Tuesday, August 31, 2010

Selling Potash Corp, greed and market fundamentalism

By Dennis Gruending
Pulpit and Politics

The Potash Corporation of Saskatchewan is poised for sale to the highest bidder, and shareholders, not to mention company executives, stand to stuff their pockets from a deal when and if it occurs. The company has spurned as inadequate an offer of $38.6-billion (U.S.) from an Australian-based giant called BHP Billiton and has also been in talks with other companies, including two from China. The great and tragic irony for the people of Saskatchewan is that in 1989 a provincial government sold Crown-owned PCS for $630 million, a minute fraction of what it may sell for now. It’s like selling your house and having the new owner flip it for 60 times the price. What has this to do with a blog called Pulpit and Politics? Let’s start with the morality of greed, market fundamentalism, and the common good.

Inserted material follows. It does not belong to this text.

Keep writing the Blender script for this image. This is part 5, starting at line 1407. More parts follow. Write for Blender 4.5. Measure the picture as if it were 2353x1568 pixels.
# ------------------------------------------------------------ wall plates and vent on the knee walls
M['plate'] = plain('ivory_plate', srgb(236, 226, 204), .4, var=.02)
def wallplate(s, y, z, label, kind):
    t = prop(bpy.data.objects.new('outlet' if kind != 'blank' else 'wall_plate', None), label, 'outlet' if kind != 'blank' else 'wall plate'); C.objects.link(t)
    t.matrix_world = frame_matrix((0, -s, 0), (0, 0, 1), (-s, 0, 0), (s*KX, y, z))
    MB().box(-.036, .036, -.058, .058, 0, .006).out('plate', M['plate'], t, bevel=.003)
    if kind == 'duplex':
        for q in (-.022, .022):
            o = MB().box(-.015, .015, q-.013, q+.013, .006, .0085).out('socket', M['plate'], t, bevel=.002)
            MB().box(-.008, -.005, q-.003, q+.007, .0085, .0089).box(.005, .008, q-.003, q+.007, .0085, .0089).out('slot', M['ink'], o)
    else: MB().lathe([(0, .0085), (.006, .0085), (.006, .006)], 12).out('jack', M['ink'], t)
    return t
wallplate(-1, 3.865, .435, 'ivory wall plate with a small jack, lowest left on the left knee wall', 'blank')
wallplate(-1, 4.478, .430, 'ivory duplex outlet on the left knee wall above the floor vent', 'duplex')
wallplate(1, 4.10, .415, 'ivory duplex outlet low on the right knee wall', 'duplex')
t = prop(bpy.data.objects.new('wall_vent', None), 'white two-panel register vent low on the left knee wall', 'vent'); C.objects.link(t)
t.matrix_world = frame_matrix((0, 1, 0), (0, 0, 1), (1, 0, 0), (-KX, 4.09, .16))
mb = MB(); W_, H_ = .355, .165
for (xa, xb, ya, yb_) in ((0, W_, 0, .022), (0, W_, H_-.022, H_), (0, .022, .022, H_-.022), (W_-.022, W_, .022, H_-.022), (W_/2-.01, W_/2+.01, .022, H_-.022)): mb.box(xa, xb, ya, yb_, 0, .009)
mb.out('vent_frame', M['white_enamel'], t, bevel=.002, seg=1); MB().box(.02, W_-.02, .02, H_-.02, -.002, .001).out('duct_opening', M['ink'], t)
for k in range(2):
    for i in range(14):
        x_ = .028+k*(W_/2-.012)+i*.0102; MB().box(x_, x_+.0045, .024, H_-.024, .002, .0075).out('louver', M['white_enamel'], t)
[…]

I was a young journalist with a ringside seat in Saskatchewan in 1975 when a government led by Premier Allan Blakeney took over half of the potash industry. I later wrote a biography of Blakeney called Promises to Keep and the potash story is told in that book. Potash (potassium chloride) is used as a component in farm fertilizers, which are in growing demand, notably in China and India, countries that have enormous populations to feed. Saskatchewan has the largest potash deposits in the world.